Or, rather, a late night with Mr. Kaempffert, a name that Wells would just love.
And this man loved Wells. But he was very hard to find.
It began after midnight with an article I found that I wanted to use for my chapter of the Oxford Handbook on H. G. Wells. Wells is famously known to have written that human history is a race between education and catastrophe. In seeking interpretations other than the obvious, I came upon an article from 2017 by Jeffrey Di Leo entitled “Catastrophic Education: Saving the World with H. G. Wells”. In this article, he wrote:
Upon his death on 13 August 1946, the New York Times concluded his obituary with the claim that he was the greatest public teacher of his time.
This was cited to a (Slater 70), which was in Leo’s bibliography as
Salter, Arthur. (1980). Apostle of a World Society. In Hammond, J. R. (Ed.), H. G. Wells: Interviews and Recollections. Barnes and Noble Books.
So I go looking for Salter’s chapter, and neither it nor the book are online or in JSTOR, but I find it in the Internet Archive, not for download but only checkout. So I check it out and it’s kind of small and hard to read, and I want to keep it and file it. My screenshot to pdf skills being somewhat rusty, that took over half an hour, but I had it. It began with
The obituary leader on H. G. Wells in the New York Times concluded with the statement that he was the greatest public teacher of our time.
I plugged parts of the phrase into Google, and discovered that absolutely everyone who had used anything like this sentence had cited Salter.
An item in Modern Fiction Studies by Richard Costa, reviewing a book on Wells by John Reed, said:
…an anonymous New York Times editorial writer was right when, at the time of Wells’s death, he called him the “greatest public teacher of his time.”
I can only search Reed’s book online at Google Books, and only in a limited capacity. The phrases “public teacher” and “anonymous” yield no results.
Salter, unfortunately, had not cited the New York Times. Because I’m a historian, I wanted the primary source. I wasn’t there yet.
By now it was 2 a.m., and I kinda thought I should go to bed. But with a mystery unsolved? Perish the thought.
So naturally I search the New York Times for the day of his death (August 13, 1946) and find the obituary. There are two, one longer and one shorter, and neither has the quotation or anything like it. So where did Salter get it? I eat a few more fruit jellies and start searching for phrases at the New York Times archive, which luckily I can access as part-time faculty at the college.
It appears on August 25. It is not anonymous at all — it is an “In Memoriam” feature written by a Waldemar Kaempffert. It concludes with:
Anyone who is familiar with the vast output of Wells or only with the “Outline of History,” “Work,” “Wealth and Happiness of Mankind,” the “Anatomy of Frustration” and “Open Conspiracy” will probably agree that he was the greatest public teacher of his time.

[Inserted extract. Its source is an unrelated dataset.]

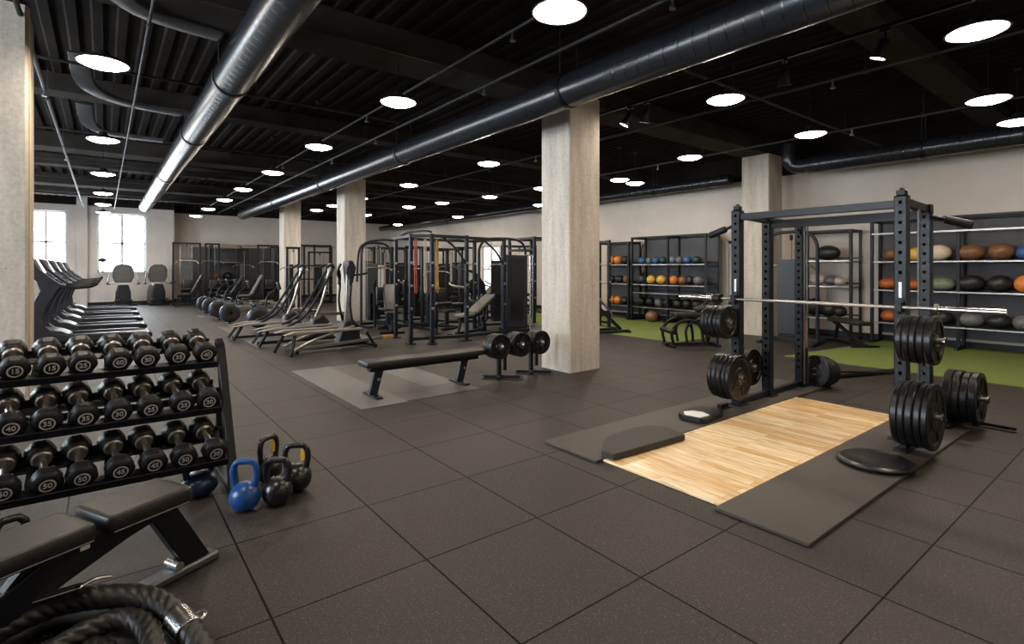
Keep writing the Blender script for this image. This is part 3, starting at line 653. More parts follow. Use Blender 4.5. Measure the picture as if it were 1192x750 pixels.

This is hardly the resounding declaration claimed by everyone citing Salter, but at least it’s primary.
Other than not using the Oxford comma (and that may well be an editorial decision), Waldemar Kaempffert is unknown to me. But that’s a search for another day. Or night.
From one historian to another, well done! I love those rabbit holes that actually have a bottom. So many don’t! But not everyone follows them, and in fact one of my old professors called this sort of behavior antiquarianism. But then again, he taught from yellowed lecture notes that never changed after he got tenure in 1973. None of his classes ever got past Nixon!
Thanks! My work was actually called antiquarian by an NEH grant reviewer. You might enjoy this post too.
Hi Lisa
I was amused to read your piece regarding my footnote faux pas in ‘H.G. Wells in Nature’ here: https://lisahistory.net/wordpress/2019/04/footnote-number-24/. I was going to congratulate you on tracing the Armstrong article – an easy job as it happen as you point out – except the screenshot of the article you print is not Armstrong’s article at all but one by a different author! If you go back to the 1 May 1891 edition of the ‘Educational Times’ and use a screenshot from page 211, you can correct your error and supplement through your blog post my little volume.
Keep up the good work!
John
Hello John,
What a great catch! Looking back these few years, I cannot tell why that was the screenshot I posted rather than the correct image. I have replaced it happily, and am delighted to “meet” you here on my blog. Thanks so much!